Eigenwillige und unangepasstes Biopic über drei entscheidende Tage im Leben und der Karriere des berühmten Malers Modigliani.

„Modi – Three Days on the Wing of Madness“, die zweite Regiearbeit von Johnny Depp, feiert auf dem San Sebastian Film Festival seine Weltpremiere (Credit: San Sebastian Film Festival)

CREDITS:
Land / Jahr: UK, Italien, Ungarn, Saudi-Arabien 2024; Laufzeit: 110 Minuten; Regie: Johnny Depp; Drehbuch: Jerzy Kromolowski, Dennis McIntyre, Mary Olson-Kromolowski; Besetzung: Riccardo Scamarcio, Antonia Desplat, Bruno Gouery, Ryan McParland, Stephen Graham, Al Pacino, Luisa Ranieri, Sally Phillips

REVIEW:
Was immer man auch sagen mag über „Modi – Three Days on the Wing of Madness”, langweilig ist sie nicht, die zweite Regiearbeit von Johnny Depp. Vielleicht hat der Superstar ja auch seine Lektion gelernt aus seiner ersten und 27 Jahre lang einzigen Regiearbeit: „The Brave“, seinerzeit im Wettbewerb des Festival de Cannes, war zäh wie Molasse und wurde von der Presse in einer Form vernichtet, dass der Film in den meisten Ländern – Deutschland war eine Ausnahme – gar nicht erst ausgewertet wurde. Die neue Arbeit Depps ist das, was man gerne all over the place nennt, startet mit dem hohen Tempo eines Actionfilms, der Energie von Slapstick und der Tonalität eines Schwanks und lässt seinen Titelhelden Amedeo Modigliani im Jahr 1916 bei der Flucht vor Kellnern und der Polizei in einem Pariser Nobelrestaurant über Tische und Stühle fliehen, als sei er ein naher Verwandter von Captain Jack Sparrow höchstpersönlich. Von wegen ernstzunehmender Künstler! Ein Schelm ist er, ein Hallodri und Draufgänger – und deshalb natürlich ein Seelenverwandter des ewigen Rebellen Johnny Depp, der auf einen eigenen Auftritt vor der Kamera verzichtet und die Bühne dem italienischen Star Riccardo Scamarcio überlässt.

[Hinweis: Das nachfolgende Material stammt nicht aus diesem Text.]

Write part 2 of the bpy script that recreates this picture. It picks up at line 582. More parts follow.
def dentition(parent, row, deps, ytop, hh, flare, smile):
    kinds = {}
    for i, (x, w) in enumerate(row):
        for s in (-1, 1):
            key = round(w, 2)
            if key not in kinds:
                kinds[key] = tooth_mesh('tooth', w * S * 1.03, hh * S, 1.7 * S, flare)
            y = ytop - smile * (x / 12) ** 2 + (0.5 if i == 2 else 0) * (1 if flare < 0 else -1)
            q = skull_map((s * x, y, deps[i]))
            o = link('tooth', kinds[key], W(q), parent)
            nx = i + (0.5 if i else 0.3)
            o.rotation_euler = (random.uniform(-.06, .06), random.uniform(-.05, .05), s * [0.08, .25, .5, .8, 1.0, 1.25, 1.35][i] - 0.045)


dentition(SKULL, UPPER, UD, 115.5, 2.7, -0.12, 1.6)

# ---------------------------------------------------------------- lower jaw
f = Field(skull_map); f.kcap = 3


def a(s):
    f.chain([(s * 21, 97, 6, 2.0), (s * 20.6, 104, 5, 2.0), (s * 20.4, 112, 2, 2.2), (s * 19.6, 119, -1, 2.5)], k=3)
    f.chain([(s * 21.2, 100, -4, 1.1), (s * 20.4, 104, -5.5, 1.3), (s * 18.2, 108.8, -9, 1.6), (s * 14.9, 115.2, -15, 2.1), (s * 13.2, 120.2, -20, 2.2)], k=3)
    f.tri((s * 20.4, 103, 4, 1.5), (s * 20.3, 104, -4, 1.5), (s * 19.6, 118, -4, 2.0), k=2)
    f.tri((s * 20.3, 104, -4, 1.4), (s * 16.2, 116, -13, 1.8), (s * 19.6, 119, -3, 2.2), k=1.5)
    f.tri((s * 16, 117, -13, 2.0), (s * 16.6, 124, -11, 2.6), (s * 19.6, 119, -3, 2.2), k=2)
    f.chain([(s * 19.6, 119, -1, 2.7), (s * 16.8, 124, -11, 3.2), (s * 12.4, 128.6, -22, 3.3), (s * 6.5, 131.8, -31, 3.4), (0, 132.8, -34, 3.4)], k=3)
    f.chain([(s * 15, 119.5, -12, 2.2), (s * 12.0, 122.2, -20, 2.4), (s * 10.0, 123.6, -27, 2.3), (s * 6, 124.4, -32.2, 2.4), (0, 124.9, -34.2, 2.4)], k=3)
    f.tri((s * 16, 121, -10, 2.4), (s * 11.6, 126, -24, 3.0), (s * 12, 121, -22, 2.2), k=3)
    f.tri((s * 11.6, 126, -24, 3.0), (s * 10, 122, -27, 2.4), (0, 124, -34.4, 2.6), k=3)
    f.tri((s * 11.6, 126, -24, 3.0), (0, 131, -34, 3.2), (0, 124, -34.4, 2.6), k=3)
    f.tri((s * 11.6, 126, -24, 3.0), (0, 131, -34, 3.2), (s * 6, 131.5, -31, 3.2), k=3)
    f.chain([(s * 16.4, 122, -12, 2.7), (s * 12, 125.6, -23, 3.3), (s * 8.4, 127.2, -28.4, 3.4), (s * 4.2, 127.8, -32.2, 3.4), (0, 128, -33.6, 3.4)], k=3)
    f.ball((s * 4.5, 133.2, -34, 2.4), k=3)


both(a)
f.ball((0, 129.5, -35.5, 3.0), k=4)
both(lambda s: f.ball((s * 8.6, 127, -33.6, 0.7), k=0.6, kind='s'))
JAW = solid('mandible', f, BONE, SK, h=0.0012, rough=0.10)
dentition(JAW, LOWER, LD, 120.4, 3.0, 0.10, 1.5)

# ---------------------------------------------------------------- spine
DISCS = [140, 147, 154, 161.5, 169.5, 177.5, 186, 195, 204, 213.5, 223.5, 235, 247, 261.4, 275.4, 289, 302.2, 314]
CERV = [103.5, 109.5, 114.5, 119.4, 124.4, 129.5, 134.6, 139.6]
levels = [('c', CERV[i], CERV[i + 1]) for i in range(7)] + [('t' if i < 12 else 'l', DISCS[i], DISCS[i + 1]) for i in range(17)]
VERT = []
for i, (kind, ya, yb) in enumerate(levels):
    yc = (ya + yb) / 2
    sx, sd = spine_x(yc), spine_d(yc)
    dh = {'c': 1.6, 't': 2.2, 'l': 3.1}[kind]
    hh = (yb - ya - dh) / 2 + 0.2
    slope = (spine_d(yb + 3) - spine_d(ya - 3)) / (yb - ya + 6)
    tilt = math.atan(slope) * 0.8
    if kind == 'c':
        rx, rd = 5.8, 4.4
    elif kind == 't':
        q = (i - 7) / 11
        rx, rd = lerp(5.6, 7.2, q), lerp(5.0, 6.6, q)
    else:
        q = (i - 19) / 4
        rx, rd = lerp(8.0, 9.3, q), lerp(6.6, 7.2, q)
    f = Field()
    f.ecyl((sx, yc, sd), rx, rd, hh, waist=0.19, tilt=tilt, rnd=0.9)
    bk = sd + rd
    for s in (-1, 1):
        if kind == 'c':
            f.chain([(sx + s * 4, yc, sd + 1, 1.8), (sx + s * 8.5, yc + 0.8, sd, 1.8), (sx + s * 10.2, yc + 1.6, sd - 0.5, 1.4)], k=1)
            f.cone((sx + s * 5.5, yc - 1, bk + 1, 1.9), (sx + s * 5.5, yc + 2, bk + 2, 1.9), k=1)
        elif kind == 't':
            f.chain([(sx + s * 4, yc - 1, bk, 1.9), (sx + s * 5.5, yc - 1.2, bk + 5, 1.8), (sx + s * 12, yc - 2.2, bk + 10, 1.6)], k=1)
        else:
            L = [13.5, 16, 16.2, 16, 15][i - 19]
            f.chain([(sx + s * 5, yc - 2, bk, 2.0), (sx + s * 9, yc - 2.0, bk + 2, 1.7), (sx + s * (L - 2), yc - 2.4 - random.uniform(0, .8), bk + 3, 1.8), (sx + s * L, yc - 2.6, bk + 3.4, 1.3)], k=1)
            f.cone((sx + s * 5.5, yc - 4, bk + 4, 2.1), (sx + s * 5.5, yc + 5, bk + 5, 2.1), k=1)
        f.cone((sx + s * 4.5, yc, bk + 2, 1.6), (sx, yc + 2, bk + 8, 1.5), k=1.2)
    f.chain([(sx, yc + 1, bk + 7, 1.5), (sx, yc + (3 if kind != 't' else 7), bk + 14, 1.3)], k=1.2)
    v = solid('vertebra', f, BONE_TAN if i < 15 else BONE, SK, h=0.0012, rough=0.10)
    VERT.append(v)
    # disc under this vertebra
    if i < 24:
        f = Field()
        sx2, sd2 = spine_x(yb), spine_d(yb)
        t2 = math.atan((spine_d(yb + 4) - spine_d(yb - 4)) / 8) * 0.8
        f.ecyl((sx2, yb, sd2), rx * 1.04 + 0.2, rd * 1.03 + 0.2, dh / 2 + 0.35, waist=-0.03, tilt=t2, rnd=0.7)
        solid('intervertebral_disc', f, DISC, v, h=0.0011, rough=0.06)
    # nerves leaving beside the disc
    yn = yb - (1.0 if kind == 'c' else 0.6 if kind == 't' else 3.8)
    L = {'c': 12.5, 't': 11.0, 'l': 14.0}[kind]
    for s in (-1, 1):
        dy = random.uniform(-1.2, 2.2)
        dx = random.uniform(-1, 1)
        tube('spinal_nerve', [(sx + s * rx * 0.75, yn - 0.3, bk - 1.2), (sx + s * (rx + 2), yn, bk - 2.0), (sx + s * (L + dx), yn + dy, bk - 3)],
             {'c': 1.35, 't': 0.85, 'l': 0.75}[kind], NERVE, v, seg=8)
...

Kurioserweise sah man ihn gerade erst als Caravaggio in „Der Schatten von Caravaggio“, nähert sich diesmal dem Genie eines Künstler mit einer ganz anderen Energie, immer ein bisschen begnadet, immer ein bisschen wahnsinnig. 

Um 72 Tage im Leben Modiglianis wird es gehen, was dem Film deutlich mehr Drive und Richtung gibt, als wenn sich Depp an einem konventionellen Biopic versucht hätte: Daran war 2004 Mick Davis mit „Modigliani“ mit Andy Garcia als Titelheld gescheitert, ein fürchterlich fader Film. Hier geht es um ein Rennen mit der Zeit und ein Feiern des rebellischen Spirits von Modigliani, der kurz davor ist, seine Karriere als Künstler an den Nagel zu hängen, hier aber auf Anraten seines Mäzens, polnischen Kunsthändler und Freund Leopold Zborowski, gespielt von dem immer sehenswerten Stephen Graham, versucht, seine Arbeiten einem amerikanischen Sammler anzudienen, der von Al Pacino gespielt wird – ein augenzwinkernder Auftritt, weil Pacino in einer früheren Inkarnation des seit langen in verschiedenen Konstellationen geplanten Film selbst die Titelrolle hatte übernehmen wollen. Das ist der Rahmen des polternden und manchmal trunken torkelnden Films, in dem Modigliani wie ein Tambourmajor mit zwei Künstlerkollegen, dem Franzosen Maurice Utrillo und dem in Weißrussland geborenen Chaim Soutine – kuriose und etwas irre Auftritte von Bruno Gouery aus „Emily in Paris“ und Ryan McParland -, kopfüber in die Nächte eintaucht und mit sich und seiner Muse und seinem Selbstverständnis hadert. Dazu kommt erschwerend noch seine nicht ganz einfache Beziehung mit der Britin Beatrice Hastings, gespielt von der schönen Antonia Desplat aus der kurzlebigen Apple-Serie „Shantaram“. 

Kurz muss der Modi dieses Films einmal husten und damit seinen viel zu frühen Tod im Alter von 35 Jahren an den Folgen einer Tuberkolose weg. Hier wird indes eher das Leben gefeiert, mit einer gewissen Punk-Energie, die Johnny Depps enthusiastischer Inszenierung sehr gut entspricht. Manchmal knattert es etwas, manchmal wirken die Versuche, dem persönlichen Vobild und Mäzen Terry Gilliam zu entsprechen, etwas bemüht. Aber Fear and Loathing in Paris? Warum nicht? Am besten genießt man den Film mit ein bisschen Augen zu und durch. Und der Freude daran abzugleichen, wie sehr der nunmehr 61-jährige Johnny Depp doch auch sich selbst sieht in diesem Film, der unverstandene, unterschätzte Künstler, der doch nicht unseren Argwohn, sondern unsere Liebe und unseren Applaus verdient hätte.